Is there anything specific you’re looking for when hiring for a position in the archives?

            He explained that the big thing he sees is you need to have to have masters. He explained that when you apply for a position at the archives you could have a high school diploma and still do a lot of what they’re doing. You could have bachelors and definitely do what they’re doing.  However, when you are part of a pool of 70 people applying for a position that is as basic as it gets, you’re competing with people with a masters and maybe PhDs. “That’s the economy, and that’s the economy it’s been for 10 years now. It’s just the numbers.”


Any recommendations or advice for a person looking to break into the business?

            He suggests we look for project management positions where you’re working on and creating exhibits for one project. Look for those because the more experience you have the better of you’ll be. Always volunteer. Volunteer at museums, archives, libraries, anything, and get that experience so you can talk about your experience when applying.

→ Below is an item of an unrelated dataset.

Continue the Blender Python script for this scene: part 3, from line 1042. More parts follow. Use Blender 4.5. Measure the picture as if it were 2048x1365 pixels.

If you get a chance to work on a project like the Lincoln exhibit as a volunteer then jump on it. “If you’ve been project manager on stuff like that in a couple different states then you show that you’re willing to move around the country and that you can do diverse work, have leadership skills, so that then you’re going to be a strong candidate when a position opens up.”

Barrett then gave me the advice that he said was most influential in his life, “When I was in the 8th grade in my algebra class, of all places, my algebra teacher said, ‘The most important lesson you can learn here, in life, is change and adaptability. You are going to experience so much change in a lifetime that being able to adapt to whatever comes down the road is the most important skill you can developed. And I’ve worked with a lot of people who did not learn that, who did not have that skill, and I don’t work with them anymore. This would have been in the 70’s and look at what I’ve seen since… I just think, thank God she said that to me and thank God I heard it… I just want to pass on this incredible bit of wisdom I got in the 8th grade and that’s adapt, adapt, adapt.”